In his speech he lumped together millions of Muslims who protested over the video with the terrorists who attacked the US. It was not simply political naivety on the part of Obama not to know that the Muslims in their millions came out to protest not only because they condemned the film ‘Innocence of Muslims’ but also because they hate America’s policy in the Middle East. But Obama deliberately ignored this, though he said in his speech that one must speak honestly about the deeper causes of the current crisis. 
 
If only the American Presidents had the honesty and the courage to stand up against Israel’s aggression and help the Palestinian people to achieve a just peace within the 1967 borders, 90 percent of anti-Americanism would disappear from the Middle East. 
 
Obama’s posturing as a champion of free speech and democracy did not stop there. 
 
He mustered all the power words could give him to project what was not the truth as the truth, when he said that sweeping democratic changes that were taking place in the Arab world were supported by the US. Whom is he trying to mislead? None but the American public. But the people in the Arab world know how uncomfortable the US was with the Arab Spring when it started. The Tunisians were angry that the US helped dictator Zine al-Abidine bin Ali with 630 million dollars worth of military aid. The Egyptians know how hard the US worked behind the scenes to keep Hosni Mubarak in power. The people in the tiny Gulf state of Bahrain know how the US and its regional allies have succeeded in protecting the dictatorship. The Libyans know how the US and the West hijacked their revolution and installed a virtual puppet regime there.

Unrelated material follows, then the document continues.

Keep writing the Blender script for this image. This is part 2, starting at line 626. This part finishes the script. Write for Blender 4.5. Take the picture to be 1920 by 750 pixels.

And the Syrians know how their revolution is being hijacked by outsiders to serve the interests of the US, Israel and gas-rich-and-pipeline-hungry Qatar.
 
There were more contradictions: Obama, on the one hand, preached that conflicts could be resolved peacefully and diplomatically. On the other, he threatened Iran with war in an apparent bid to please Israel and the all-powerful Jewish lobby, whose financial and political clout plays a big role in US elections. What moral right does a country that has gone to war in Afghanistan and Iraq and is itching to start a conflict with Iran have to preach peaceful diplomacy to the rest of the world?
 
“Make no mistake: a nuclear-armed Iran is not a challenge that can be contained. It would threaten the elimination of Israel, the security of Gulf nations, and the stability of the global economy. It risks triggering a nuclear arms race in the region and the unraveling of the non-proliferation treaty. That is why… the United States will do what we must to prevent Iran from obtaining a nuclear weapon,” Obama said, warning that “time is not limited” for diplomacy.
 
Here is a deliberate attempt to hide the fact that it is Israel which is the main destabilising factor in the Middle East. Israel possesses some 400 nuclear warheads. It is not a signatory to the Nuclear Non-Proliferation Treaty. It has threatened to use its nuclear weapons against Iran. The primary source of the nuclear arms race in the Middle East is not Iran, but Israel. 
 
The hypocrisy was more obvious when Obama said, “Let us remember that Muslims have suffered the most at the hands of extremism. On the same day our civilians were killed in Benghazi, a Turkish police officer was murdered in Istanbul only days before his wedding; more than 10 Yemenis were killed in a car bomb in Sana’a; several Afghan children were mourned by their parents just days after they were killed by a suicide bomber in Kabul.”
 
Wait a minute. Did he say Afghanistan? If he did, then why did not he say that just nine days before he took to the podium at the UN headquarters, eight Afghan women and girls who were collecting firewood were killed in a US air strike? Why did not he say a word about a report that made news the very day he addressed the UN? The report by researchers at the Stanford and New York University schools of law says the US drone war in Pakistan not only kills and injures hundreds of civilians, but also traumatises the population and has led people to keep their children home from school.
 
Such was the hypocrisy of a morally bankrupt superpower. A majority of the American people are unaware of the moral nakedness of US politics. But they have little choice at the November 6 elections.